In this part introduced in 3742be1

$expires_date = gmdate('D, d M Y H:i:s', time() + $expires) . ' GMT';
if (!$cache_control) {
$headers['Cache-Control'] = 'max-age=' . $expires;
}
$headers['Expires'] = $expires_date;
}
// Set Cache-Control header
if ($cache_control) {
$headers['Cache-Control'] = strtolower($cache_control);
}

If cache_control is set, then the Expires header will be output too which should rather not happen because

If there is a Cache-Control header with the max-age or s-maxage directive in the response, the Expires header is ignored.
(https://developer.mozilla.org/en-US/docs/Web/HTTP/Headers/Expires)

The presence of both may create confusion (for the developers at least)

So if cache-control... else if expires > 0 would do the trick?

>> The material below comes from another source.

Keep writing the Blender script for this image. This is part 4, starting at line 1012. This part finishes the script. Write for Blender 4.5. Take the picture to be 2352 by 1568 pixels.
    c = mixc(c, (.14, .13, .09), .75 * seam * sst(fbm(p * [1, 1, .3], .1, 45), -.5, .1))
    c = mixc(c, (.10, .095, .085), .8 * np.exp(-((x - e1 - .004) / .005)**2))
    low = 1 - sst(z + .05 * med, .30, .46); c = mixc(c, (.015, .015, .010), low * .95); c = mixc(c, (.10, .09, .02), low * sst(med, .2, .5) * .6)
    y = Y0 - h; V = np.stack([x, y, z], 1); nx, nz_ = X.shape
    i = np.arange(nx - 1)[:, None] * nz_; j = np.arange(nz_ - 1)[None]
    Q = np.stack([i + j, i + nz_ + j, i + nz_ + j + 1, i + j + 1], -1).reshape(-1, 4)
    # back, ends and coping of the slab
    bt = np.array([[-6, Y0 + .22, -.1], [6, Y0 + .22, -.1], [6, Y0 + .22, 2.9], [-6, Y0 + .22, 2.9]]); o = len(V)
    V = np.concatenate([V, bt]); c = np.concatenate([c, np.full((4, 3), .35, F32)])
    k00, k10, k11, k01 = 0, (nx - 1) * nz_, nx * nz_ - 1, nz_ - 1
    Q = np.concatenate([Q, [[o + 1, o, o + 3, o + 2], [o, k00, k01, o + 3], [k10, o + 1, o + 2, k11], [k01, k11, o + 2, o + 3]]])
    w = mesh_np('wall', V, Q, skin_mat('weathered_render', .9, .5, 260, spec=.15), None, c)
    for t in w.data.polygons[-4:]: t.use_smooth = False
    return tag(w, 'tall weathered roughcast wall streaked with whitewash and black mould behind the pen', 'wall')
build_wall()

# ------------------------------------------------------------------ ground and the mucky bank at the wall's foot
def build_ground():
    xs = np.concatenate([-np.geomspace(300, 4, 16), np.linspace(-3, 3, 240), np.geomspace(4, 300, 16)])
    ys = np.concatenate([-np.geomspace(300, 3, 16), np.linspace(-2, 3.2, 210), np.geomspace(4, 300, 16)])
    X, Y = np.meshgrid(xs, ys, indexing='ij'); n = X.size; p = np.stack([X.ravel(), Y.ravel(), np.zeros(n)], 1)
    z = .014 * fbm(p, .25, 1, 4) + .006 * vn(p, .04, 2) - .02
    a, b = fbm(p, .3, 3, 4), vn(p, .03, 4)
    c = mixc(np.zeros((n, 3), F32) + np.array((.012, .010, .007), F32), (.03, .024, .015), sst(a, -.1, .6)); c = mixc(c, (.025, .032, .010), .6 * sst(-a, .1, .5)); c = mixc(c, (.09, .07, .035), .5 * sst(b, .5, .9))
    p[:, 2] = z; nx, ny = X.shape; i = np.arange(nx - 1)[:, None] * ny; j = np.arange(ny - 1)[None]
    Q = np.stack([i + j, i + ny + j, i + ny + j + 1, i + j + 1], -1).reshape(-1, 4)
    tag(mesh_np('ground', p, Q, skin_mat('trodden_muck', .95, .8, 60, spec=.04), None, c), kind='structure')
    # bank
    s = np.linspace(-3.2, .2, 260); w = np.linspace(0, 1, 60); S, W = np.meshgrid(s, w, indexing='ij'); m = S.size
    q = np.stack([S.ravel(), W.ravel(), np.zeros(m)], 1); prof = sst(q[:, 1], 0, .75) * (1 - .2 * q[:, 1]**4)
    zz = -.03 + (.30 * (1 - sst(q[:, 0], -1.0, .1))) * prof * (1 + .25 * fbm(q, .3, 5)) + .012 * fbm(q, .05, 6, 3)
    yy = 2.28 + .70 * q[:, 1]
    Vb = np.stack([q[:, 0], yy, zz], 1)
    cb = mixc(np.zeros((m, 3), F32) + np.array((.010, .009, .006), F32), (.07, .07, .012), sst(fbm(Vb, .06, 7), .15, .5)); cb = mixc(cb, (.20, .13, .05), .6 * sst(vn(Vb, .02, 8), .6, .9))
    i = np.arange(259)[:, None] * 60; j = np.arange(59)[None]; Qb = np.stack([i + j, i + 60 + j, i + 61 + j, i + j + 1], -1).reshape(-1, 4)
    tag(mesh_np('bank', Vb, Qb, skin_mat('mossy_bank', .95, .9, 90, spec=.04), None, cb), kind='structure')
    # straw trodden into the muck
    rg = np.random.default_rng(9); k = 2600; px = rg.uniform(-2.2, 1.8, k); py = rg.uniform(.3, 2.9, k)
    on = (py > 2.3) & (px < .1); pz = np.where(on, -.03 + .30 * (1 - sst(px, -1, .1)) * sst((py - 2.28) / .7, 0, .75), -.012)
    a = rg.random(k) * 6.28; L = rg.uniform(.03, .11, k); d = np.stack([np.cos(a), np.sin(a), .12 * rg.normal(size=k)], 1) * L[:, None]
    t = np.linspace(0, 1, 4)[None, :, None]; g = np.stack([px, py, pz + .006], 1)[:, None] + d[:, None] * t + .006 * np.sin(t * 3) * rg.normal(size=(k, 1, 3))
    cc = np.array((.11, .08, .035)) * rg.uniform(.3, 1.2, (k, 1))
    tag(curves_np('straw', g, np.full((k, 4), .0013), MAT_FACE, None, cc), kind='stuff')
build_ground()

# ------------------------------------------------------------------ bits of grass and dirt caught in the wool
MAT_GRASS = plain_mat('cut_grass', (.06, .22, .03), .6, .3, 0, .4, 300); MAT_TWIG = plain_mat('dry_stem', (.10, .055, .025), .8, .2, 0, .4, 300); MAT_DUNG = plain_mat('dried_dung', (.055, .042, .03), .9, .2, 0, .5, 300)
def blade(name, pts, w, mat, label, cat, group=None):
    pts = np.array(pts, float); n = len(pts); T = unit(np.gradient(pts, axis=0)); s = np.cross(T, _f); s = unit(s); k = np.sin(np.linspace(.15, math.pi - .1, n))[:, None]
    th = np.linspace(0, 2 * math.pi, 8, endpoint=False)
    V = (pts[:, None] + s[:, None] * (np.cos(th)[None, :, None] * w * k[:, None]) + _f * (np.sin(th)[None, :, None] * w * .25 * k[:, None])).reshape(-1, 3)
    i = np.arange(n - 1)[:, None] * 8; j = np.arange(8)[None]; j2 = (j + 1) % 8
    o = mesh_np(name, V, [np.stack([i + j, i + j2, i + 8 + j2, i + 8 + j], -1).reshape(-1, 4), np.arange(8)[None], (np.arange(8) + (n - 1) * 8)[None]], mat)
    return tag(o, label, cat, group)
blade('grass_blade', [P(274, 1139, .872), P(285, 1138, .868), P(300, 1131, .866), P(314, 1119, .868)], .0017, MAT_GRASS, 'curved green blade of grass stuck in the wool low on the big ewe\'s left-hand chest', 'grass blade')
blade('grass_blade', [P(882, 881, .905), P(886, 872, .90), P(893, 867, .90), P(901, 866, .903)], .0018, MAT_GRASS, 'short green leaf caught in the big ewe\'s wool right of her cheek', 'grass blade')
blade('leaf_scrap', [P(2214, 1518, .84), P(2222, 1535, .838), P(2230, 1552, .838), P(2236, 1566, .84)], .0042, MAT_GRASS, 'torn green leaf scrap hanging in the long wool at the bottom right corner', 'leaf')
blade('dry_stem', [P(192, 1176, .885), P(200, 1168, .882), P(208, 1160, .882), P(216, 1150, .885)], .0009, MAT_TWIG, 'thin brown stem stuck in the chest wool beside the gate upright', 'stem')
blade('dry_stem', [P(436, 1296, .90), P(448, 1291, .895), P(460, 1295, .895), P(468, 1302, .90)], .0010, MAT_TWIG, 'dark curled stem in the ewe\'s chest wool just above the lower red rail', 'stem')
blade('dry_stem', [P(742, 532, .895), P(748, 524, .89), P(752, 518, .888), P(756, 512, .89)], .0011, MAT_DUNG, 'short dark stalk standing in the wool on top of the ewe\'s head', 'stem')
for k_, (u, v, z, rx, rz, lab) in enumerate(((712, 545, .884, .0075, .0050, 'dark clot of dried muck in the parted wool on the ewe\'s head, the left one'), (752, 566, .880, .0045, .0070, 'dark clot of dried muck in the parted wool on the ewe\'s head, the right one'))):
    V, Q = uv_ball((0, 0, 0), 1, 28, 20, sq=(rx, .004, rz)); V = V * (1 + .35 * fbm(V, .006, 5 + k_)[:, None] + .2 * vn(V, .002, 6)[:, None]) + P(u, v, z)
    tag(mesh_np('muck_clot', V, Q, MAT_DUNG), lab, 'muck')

Actually that even has a Cache-Control. The whole logic would be:

        // Set Cache-Control header (replaces Expires)
        if ($cache_control) {
           $headers['Cache-Control'] = strtolower($cache_control);
        } elseif ($expires > 0) {
            $headers['Cache-Control'] = 'max-age=' . $expires;
        }

With no Expires header at all, it would just use CacheControl for both scenarios of setting a cache_control string in header or setting an expires time.

Actually reading more, this is not 100% true, only if max-age is set is Expires ignored. Probably safer to just leave it as is. We could create logic to skip it if cache_control doesn't contain max-age, but what's the point? code gets ugly, an extra check, and browsers ignore anyway?

I think it's confusing to output both when we know only one is useful at a time.

You need both and it's hard to detect when only one is needed. I would keep the code as it is.